-- Dataset extract start --

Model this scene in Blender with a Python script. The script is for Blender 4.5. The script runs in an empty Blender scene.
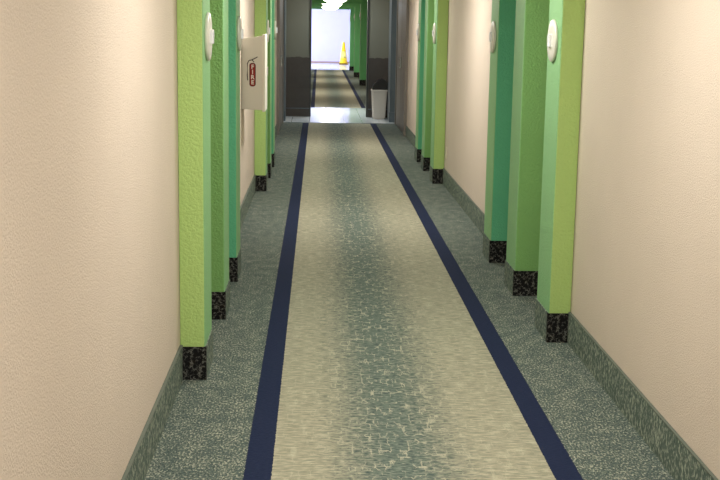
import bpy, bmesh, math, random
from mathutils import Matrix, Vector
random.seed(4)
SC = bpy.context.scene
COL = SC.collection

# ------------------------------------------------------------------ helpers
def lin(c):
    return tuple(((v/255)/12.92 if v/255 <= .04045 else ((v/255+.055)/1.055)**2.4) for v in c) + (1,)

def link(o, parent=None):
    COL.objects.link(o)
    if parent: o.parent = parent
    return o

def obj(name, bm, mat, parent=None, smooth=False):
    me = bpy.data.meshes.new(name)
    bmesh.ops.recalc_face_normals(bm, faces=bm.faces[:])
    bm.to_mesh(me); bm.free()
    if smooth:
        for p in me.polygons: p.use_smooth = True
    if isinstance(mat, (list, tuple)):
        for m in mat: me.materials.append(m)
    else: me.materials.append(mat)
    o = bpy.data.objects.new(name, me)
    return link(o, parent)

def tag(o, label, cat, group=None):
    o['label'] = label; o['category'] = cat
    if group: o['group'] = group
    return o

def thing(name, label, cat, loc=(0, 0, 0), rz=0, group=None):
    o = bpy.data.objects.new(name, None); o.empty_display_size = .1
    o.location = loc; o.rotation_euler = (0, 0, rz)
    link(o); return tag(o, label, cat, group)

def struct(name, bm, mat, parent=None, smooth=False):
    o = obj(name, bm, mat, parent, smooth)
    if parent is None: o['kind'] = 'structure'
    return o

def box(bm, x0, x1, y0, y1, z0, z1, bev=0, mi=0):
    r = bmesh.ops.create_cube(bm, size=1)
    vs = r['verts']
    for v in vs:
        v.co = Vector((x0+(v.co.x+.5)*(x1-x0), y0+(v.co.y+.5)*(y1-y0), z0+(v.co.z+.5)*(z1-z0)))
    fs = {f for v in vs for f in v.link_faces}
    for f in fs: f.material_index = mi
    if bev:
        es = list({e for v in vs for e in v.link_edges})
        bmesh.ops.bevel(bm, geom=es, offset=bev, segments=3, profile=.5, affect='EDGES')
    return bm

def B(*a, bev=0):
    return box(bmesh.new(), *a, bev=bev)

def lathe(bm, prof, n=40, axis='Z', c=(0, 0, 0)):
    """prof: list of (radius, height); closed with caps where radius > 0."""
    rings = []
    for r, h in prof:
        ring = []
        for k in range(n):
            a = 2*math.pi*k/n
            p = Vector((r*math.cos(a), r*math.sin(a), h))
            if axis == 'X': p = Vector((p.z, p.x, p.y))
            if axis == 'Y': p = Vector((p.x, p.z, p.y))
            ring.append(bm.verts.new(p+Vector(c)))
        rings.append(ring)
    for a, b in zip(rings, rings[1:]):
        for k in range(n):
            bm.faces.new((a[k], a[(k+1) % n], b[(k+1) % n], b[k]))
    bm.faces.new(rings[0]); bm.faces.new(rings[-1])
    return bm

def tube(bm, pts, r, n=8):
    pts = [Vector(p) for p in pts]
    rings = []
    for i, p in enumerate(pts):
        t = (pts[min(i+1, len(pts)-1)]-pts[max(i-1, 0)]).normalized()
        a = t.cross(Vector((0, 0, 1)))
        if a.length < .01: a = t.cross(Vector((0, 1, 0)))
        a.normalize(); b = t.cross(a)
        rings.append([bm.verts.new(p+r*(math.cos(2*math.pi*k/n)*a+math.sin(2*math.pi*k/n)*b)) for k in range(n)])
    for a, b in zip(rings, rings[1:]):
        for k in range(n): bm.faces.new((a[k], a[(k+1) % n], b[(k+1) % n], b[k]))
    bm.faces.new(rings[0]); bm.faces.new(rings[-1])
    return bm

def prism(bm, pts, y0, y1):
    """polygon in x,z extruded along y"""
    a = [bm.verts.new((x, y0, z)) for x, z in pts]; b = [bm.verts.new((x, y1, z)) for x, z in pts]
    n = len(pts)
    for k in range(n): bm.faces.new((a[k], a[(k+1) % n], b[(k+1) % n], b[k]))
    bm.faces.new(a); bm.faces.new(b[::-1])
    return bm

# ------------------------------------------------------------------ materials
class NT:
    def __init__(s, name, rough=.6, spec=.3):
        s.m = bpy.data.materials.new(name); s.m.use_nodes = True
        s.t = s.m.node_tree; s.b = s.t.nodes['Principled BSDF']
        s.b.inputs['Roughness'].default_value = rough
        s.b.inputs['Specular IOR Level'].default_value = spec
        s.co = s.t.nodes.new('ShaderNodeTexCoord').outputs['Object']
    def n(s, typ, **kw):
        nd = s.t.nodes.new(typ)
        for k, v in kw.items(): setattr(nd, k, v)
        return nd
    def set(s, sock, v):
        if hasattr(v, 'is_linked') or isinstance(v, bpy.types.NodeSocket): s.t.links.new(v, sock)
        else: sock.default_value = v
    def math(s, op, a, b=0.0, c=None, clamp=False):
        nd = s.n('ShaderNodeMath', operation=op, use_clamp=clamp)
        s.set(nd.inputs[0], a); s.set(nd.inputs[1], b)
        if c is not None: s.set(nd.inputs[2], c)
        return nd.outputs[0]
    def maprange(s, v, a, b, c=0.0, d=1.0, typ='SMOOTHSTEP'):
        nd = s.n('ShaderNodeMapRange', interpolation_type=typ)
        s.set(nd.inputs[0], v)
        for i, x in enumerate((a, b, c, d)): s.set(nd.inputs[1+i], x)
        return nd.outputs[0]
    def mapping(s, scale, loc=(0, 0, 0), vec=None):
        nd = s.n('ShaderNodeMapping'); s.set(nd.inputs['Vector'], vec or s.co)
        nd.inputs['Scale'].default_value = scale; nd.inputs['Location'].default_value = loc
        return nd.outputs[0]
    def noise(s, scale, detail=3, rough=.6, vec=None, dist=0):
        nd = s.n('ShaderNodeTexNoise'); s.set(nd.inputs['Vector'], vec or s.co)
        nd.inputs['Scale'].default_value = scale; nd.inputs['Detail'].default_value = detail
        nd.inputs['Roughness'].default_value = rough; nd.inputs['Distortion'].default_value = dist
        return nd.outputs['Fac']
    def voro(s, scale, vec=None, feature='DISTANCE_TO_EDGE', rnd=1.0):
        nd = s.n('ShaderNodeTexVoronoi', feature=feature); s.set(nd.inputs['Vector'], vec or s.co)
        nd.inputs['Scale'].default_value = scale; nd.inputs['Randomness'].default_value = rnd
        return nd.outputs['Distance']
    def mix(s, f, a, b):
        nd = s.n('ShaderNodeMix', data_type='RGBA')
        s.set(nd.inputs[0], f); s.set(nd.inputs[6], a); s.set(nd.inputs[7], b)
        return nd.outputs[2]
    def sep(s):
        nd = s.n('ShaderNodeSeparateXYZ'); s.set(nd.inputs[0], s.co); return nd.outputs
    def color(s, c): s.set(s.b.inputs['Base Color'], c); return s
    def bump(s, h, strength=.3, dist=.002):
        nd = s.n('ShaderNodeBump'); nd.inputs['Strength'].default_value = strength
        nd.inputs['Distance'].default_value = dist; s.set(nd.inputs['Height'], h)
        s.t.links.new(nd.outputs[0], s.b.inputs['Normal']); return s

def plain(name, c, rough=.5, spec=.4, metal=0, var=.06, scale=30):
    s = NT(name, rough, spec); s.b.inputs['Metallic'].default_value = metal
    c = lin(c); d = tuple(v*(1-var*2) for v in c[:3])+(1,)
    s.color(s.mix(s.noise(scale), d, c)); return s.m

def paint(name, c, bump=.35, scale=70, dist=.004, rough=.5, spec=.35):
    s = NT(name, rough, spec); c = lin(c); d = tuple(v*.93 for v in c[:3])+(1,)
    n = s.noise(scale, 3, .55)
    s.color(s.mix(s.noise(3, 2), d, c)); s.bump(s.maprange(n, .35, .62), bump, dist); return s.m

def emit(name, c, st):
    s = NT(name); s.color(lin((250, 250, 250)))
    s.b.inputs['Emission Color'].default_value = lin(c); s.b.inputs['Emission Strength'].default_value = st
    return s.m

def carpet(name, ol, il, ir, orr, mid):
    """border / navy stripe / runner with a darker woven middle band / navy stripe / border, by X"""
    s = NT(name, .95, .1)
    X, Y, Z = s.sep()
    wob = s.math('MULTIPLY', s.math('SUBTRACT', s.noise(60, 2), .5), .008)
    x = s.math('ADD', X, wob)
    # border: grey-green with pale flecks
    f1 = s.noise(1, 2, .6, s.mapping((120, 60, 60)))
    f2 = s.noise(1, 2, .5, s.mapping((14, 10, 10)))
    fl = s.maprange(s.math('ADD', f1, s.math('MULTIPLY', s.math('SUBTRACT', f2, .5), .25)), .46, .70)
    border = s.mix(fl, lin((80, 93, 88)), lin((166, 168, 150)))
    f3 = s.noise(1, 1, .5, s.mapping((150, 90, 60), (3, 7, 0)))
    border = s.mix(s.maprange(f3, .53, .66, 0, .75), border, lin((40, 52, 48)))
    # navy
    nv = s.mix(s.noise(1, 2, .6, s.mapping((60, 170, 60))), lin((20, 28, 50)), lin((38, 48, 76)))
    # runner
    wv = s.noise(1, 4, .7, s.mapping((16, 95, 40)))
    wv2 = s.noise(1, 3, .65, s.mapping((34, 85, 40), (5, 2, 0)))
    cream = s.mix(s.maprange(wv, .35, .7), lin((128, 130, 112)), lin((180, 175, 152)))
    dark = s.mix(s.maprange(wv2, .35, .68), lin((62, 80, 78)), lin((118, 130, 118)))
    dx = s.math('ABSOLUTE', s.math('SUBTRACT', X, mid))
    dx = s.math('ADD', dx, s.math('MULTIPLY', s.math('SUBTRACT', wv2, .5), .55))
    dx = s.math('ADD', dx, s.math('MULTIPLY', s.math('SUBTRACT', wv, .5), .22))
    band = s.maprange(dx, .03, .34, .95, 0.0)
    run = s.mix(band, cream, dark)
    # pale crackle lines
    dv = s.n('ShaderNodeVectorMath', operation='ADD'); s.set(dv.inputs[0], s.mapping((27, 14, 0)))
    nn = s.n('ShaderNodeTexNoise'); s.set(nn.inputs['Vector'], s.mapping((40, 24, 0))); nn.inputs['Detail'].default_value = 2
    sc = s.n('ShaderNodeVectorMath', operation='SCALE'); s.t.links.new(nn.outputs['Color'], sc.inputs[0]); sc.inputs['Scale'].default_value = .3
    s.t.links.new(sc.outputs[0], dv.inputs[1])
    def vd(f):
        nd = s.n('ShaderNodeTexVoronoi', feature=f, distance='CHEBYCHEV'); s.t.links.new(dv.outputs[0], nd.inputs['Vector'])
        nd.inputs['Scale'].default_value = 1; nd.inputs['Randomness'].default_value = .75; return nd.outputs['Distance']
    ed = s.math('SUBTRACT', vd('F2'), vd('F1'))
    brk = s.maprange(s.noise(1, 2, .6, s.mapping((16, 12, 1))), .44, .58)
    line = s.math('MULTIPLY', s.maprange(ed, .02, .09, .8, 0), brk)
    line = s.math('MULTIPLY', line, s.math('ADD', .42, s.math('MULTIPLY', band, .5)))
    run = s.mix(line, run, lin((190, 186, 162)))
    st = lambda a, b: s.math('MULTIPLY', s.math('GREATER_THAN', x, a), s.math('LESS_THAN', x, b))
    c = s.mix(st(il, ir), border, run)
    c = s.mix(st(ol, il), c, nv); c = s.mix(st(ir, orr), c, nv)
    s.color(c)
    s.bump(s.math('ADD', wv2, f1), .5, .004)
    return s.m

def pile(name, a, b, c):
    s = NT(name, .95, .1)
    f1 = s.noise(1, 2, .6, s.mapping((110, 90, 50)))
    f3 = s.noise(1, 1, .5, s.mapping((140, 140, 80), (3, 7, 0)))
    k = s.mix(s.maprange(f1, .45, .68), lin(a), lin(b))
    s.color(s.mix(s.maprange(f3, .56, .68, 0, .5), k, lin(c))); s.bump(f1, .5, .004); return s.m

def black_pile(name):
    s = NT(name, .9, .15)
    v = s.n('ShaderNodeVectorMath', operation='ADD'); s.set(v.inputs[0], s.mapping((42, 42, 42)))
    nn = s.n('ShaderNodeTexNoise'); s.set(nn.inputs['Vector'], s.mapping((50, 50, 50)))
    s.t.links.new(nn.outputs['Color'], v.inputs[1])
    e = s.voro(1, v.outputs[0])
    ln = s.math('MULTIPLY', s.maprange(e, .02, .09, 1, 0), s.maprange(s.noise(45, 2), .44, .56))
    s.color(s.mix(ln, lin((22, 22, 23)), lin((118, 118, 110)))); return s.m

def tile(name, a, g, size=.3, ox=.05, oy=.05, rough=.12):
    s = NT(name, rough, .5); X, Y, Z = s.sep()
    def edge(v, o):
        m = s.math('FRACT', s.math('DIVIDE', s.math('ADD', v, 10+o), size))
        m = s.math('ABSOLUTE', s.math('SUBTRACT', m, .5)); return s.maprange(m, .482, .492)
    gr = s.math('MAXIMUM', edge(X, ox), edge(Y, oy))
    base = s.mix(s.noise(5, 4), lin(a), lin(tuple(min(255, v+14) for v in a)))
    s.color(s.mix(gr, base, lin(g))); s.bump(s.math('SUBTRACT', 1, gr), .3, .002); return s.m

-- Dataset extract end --
-- Dataset extract start --

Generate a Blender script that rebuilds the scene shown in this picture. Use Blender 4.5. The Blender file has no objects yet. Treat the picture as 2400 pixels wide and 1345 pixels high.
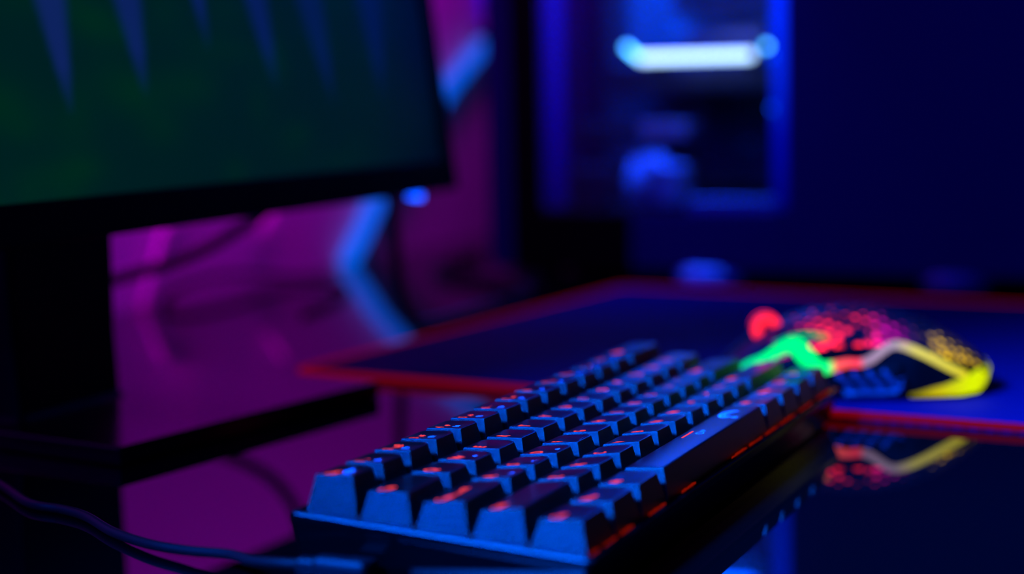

-- Dataset extract end --
-- Dataset extract start --

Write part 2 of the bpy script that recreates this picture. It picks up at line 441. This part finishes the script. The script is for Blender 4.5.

-- Dataset extract end --

Your task is to collect every line above that contains the word "with".

Model this scene in Blender with a Python script. The script is for Blender 4.5. The script runs in an empty Blender scene.
    """prof: list of (radius, height); closed with caps where radius > 0."""
    """border / navy stripe / runner with a darker woven middle band / navy stripe / border, by X"""
    # border: grey-green with pale flecks